"The outlook for sovereign ratings globally for the coming 12 to 18 months is negative…The key drivers of the negative outlook are a combination of continued low growth, a shift towards fiscal stimulus that will increase already high public sector debt, and rising political and geopolitical risks," Moody's said in its annual Global Sovereign Outlook.
Out of Moody's 134 rated sovereigns, 26 percent carry negative outlook compared to 17 percent last year, while 65 percent carry a stable outlook and 9 percent only have a positive outlook.
Moody's said that the shift toward looser fiscal policy by many governments threatens the creditworthiness of many sovereigns given the already elevated debt levels and any increase in debt to finance spending would be negative on the long run.
As for the political factors, Moody's predicts an increasing risks of policy inertia and reversal, including policies that were beneficial to the world's economy by facilitating and improving global trade, in addition to many geopolitical unrest rising in many regions as well.

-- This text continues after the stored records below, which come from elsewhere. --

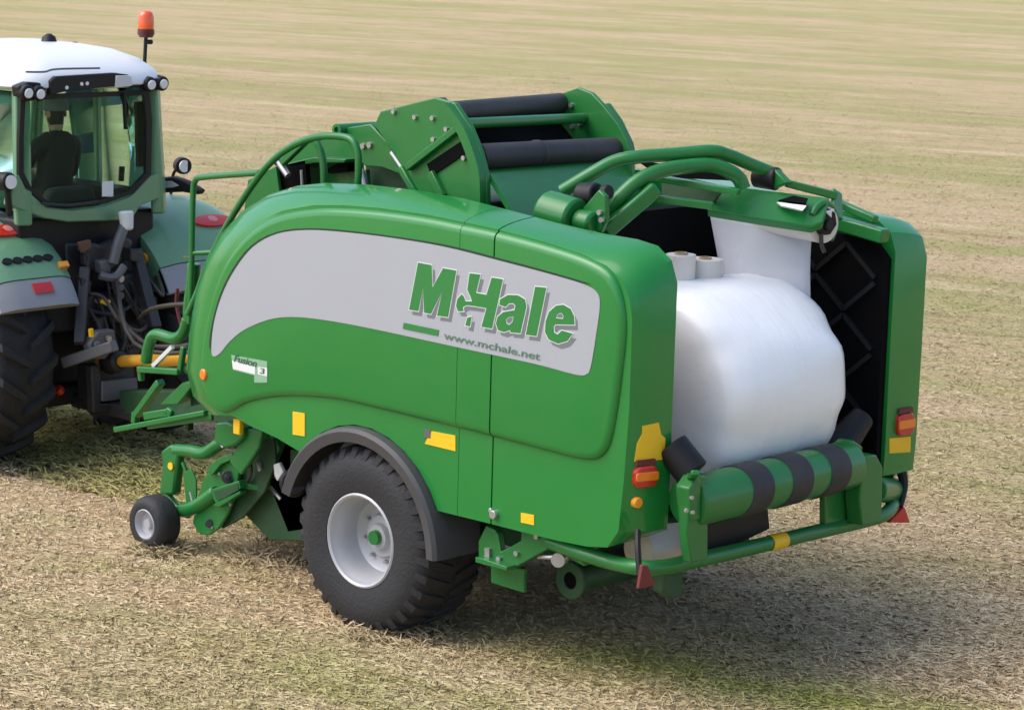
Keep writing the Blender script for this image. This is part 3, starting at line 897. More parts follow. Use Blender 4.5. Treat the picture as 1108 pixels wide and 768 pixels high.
# bumper tube
bz = 0.845
BUMP = [(1.531,0.16,0.877), (1.823,0.12,0.872), (2.041,0.14,0.855), (2.3,0.105,0.88), (2.36,0.253,0.872), (2.37,0.515,0.868), (2.37,0.94,0.859), (2.37,1.687,0.847), (2.37,2.231,0.838), (2.36,2.47,0.841), (2.28,2.675,0.862), (2.12,2.859,0.874)]
bm = B(); tube(bm, BUMP, 0.047, 14)
bumper = obj('bumper_tube', bm, GREEN_M, baler, sm=60)
bm = B(); lathe(bm, [(0.049, 0), (0.0505, 0.002), (0.0505, 0.15), (0.049, 0.152)], (2.37,1.233,0.854), V((2.37,1.687,0.847))-V((2.37,0.94,0.859)), 16); obj('reflector', bm, YELLOW, baler, sm=60)
# near bracket
bm = B()
prism_x(bm, [(0.239,1.395),(0.294,1.453),(0.39,1.428),(0.422,1.19),(0.439,0.918),(0.285,0.922),(0.231,1.115)], 2.46, 2.53)
prism_x(bm, [(0.215,1.382),(0.287,1.443),(0.323,1.405),(0.337,1.181),(0.252,1.178)], 2.44, 2.547)
br = obj('roller_bracket', bm, GREEN_M, baler, bev=0.010)
add_bolts(br, [(2.547,0.237,1.327),(2.547,0.191,1.257),(2.547,0.251,1.237)], (1, 0, 0), 0.013, 0.012)
bm = B(); beam(bm, (2.5,0.287,1.432), (2.62,0.179,1.496), 0.05, 0.03); obj('catch', bm, GREEN_M, br, bev=0.006)
bm = B()
prism_x(bm, [(1.974,1.321),(2.114,1.313),(2.193,1.218),(2.214,0.863),(2.004,0.867),(1.959,1.036)], 2.40, 2.52)
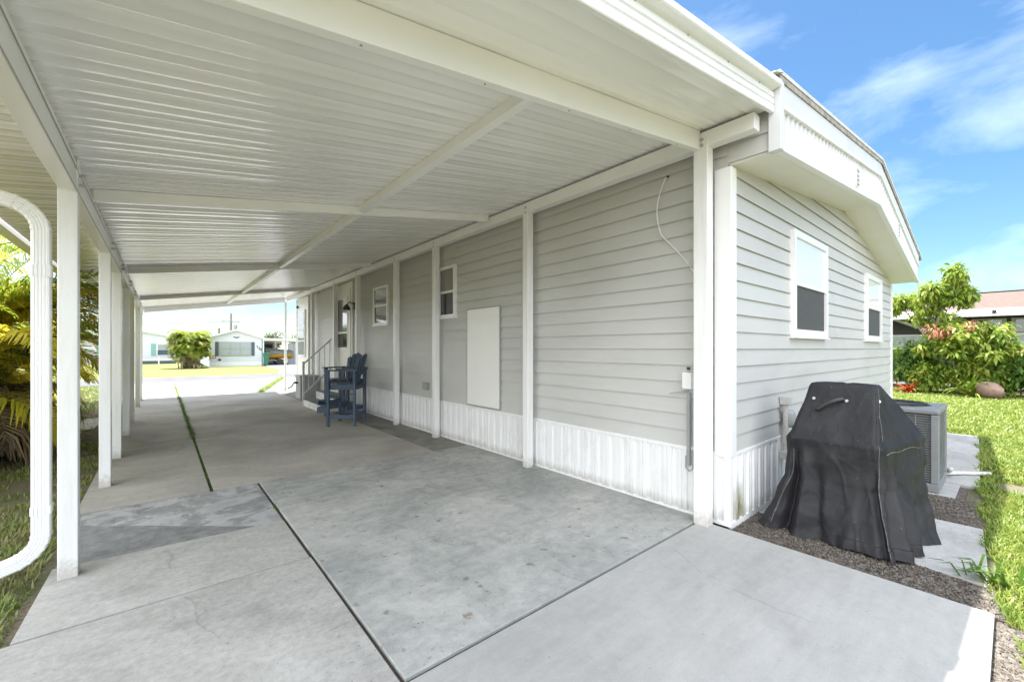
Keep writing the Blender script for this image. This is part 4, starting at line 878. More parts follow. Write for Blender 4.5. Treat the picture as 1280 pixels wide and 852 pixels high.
M['palm_yellow'] = leaf_mat('palm_yellow_leaflets', [(.50, .56, .06), (.68, .64, .07), (.76, .62, .06), (.56, .50, .05)], .55, sc_=1.6)
M['palm_lime'] = leaf_mat('palm_lime_leaflets', [(.16, .22, .04), (.24, .28, .05), (.32, .30, .06), (.14, .20, .04)], .35, sc_=1.6)
M['palm_dead'] = leaf_mat('palm_dead_leaflets', [(.15, .105, .06), (.24, .17, .10), (.34, .26, .18), (.10, .07, .045)], .1, .9)
M['palm_cane'] = noise_mat('palm_canes', [(.3, (.13, .12, .05)), (.7, (.27, .25, .12))], scale=6, rough=.7, stretch=(1, 1, 5))
M['leaf_bright'] = leaf_mat('bright_broad_leaves', [(.09, .18, .025), (.17, .28, .035), (.28, .38, .05), (.40, .44, .08), (.13, .23, .03)], .45, sc_=2.5)
M['leaf_mid'] = leaf_mat('mid_green_leaves', [(.055, .12, .025), (.09, .18, .03), (.15, .25, .04), (.24, .32, .06)], .4, sc_=2)
M['leaf_pink'] = leaf_mat('pink_new_leaves', [(.5, .15, .10), (.62, .24, .16), (.45, .28, .12)], .3)
M['leaf_red'] = leaf_mat('red_bromeliad', [(.40, .04, .02), (.55, .10, .03), (.30, .06, .02), (.5, .2, .05)], .2)
M['bark'] = noise_mat('pale_bark', [(.3, (.20, .16, .12)), (.7, (.34, .29, .22))], scale=12, rough=.9, bump=.4)
M['far_leaf'] = leaf_mat('distant_foliage', [(.07, .11, .03), (.12, .17, .05), (.17, .22, .07)], .2, sc_=.5)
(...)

The risks could mainly come as a result of latest US presidential elections and the fiscal policy that will be adapted by the new administration and the Brexit vote in the United Kingdom to leave the European Union, which poses the threat of a possible further fragmentation in Europe. Following the Brexit, many commodity-exporting countries will have to adjust their growth expectations and public finances to less favorable external conditions.
Moody is one of the major credit rating companies in the world, that provides research on bonds issued by commercial and government entities.